Policy Recommendations – Carbon-Adjusted Wealth Tax

The report proposes a carbon tax on the wealth and investments of the richest. This tax would be adjusted according to the carbon intensity of owned assets. Unlike standard carbon taxes, which burden consumers, a tax on wealth targets asset owners who can shift investments to greener alternatives. A proposed rate of 150 euros per tonne of carbon content could generate billions in revenue for countries like France, Germany, and the US, funding the green transition.

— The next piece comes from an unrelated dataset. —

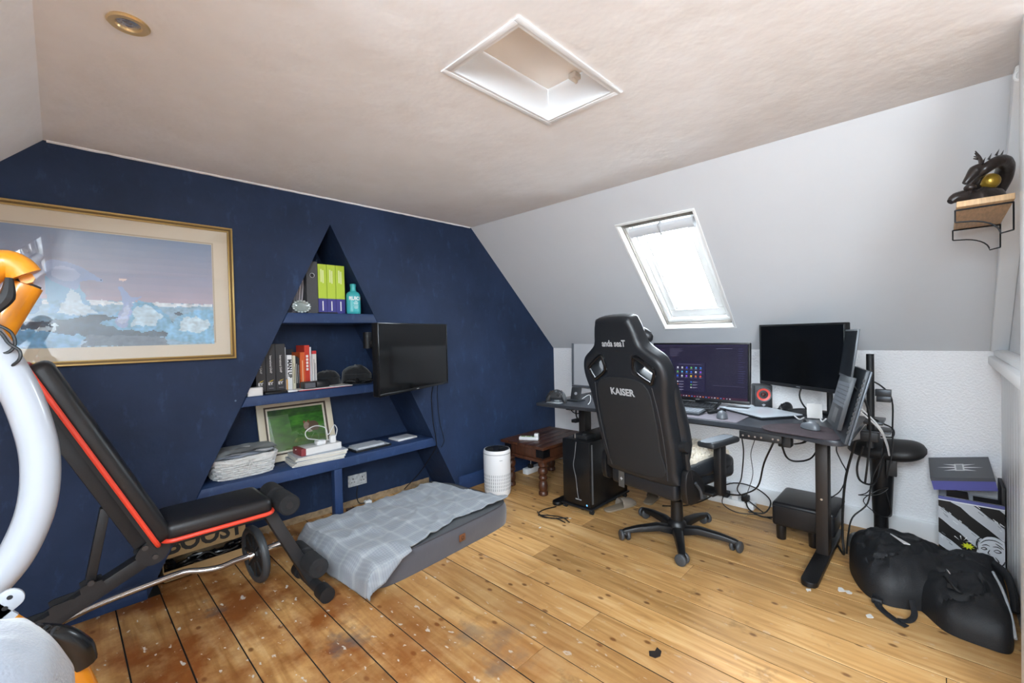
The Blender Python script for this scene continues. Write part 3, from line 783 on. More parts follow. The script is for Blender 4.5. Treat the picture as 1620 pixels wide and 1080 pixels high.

Ban on New Fossil Fuel Investments and Public Green Infrastructure

The report advocates a global ban on new fossil fuel investments to stop further emissions. It also calls for increased public investment in low-carbon infrastructure. Shared ownership models at international, national, and local levels can accelerate the shift to sustainable energy. Publicly owned green assets can rebuild state capacity and create lasting value while reducing wealth inequalities.

Urgency of Climate Action

Climate change is progressing rapidly. The global carbon budget to limit warming to 1.5°C may be exhausted within three years. Keeping temperature increases below 2°C remains a major challenge. Immediate, systemic changes in investment and ownership structures are crucial to meet climate goals and ensure a fair distribution of costs and benefits.

Questions for UPSC:

  1. Point out the relationship between wealth inequality and climate change and its impact on global economic disparities.
  2. Underline the differences between consumption-based and ownership-based carbon emissions and their implications for climate policy.
  3. Critically analyse the effectiveness of carbon taxes on wealth versus consumption with suitable examples from global economies.
  4. Estimate the role of public investment and shared ownership models in accelerating the transition to low-carbon infrastructure and reducing social inequalities.

Answer Hints:

1. Point out the relationship between wealth inequality and climate change and its impact on global economic disparities.
  1. Wealthy individuals disproportionately contribute to emissions via capital ownership (41% globally) compared to consumption (15%).
  2. Climate change impacts poorest communities hardest, who have minimal resources to adapt or mitigate.
  3. Investment in climate assets by the rich could increase their wealth share from 38.5% to 46% by 2050, deepening inequality.
  4. Climate damages exacerbate both private wealth gaps and public inequalities worldwide.
  5. Unequal climate burdens and investment returns link environmental justice with economic equity.
  6. Addressing wealth-driven emissions is crucial to prevent widening global economic disparities.
2. Underline the differences between consumption-based and ownership-based carbon emissions and their implications for climate policy.
  1. Consumption-based emissions measure emissions from goods and services consumed by individuals.
  2. Ownership-based emissions account for emissions linked to assets owned by individuals, especially in high-carbon industries.
  3. The richest 1% emit 75 times more than bottom 50% by consumption, but 680 times more by ownership.
  4. Ownership emissions reveal hidden carbon footprints from investments, often underestimated in policy.
  5. Policy focus on consumption misses emissions embedded in wealth and capital ownership.
  6. Climate policies must target ownership emissions to effectively reduce emissions from wealthy investors.
3. Critically analyse the effectiveness of carbon taxes on wealth versus consumption with suitable examples from global economies.
  1. Carbon taxes on consumption often burden low-income consumers who lack alternatives to fossil fuels.
  2. Carbon-adjusted wealth taxes target asset owners who can divest from high-carbon investments.
  3. Wealth taxes linked to carbon intensity can discourage high-carbon capital investments progressively.
  4. Examples – A 150 euros/tonne carbon tax on wealth could raise billions in France (€36B), Germany (€74B), and US ($534B).
  5. Wealth taxes on carbon content may be more effective and equitable than consumption taxes.
  6. Implementation challenges include data collection from financial institutions and asset holders.
4. Estimate the role of public investment and shared ownership models in accelerating the transition to low-carbon infrastructure and reducing social inequalities.
  1. Public investment can finance large-scale low-carbon infrastructure inaccessible to private investors.
  2. Shared public ownership (national, local, cooperative) promotes equitable access and wealth redistribution.
  3. Public green assets rebuild state capacity and create lasting social and economic value.
  4. Banning new fossil fuel investments combined with public funding accelerates clean energy adoption.
  5. Such approaches reduce wealth concentration by democratizing ownership of climate assets.
  6. Public investment supports vulnerable populations disproportionately affected by climate change.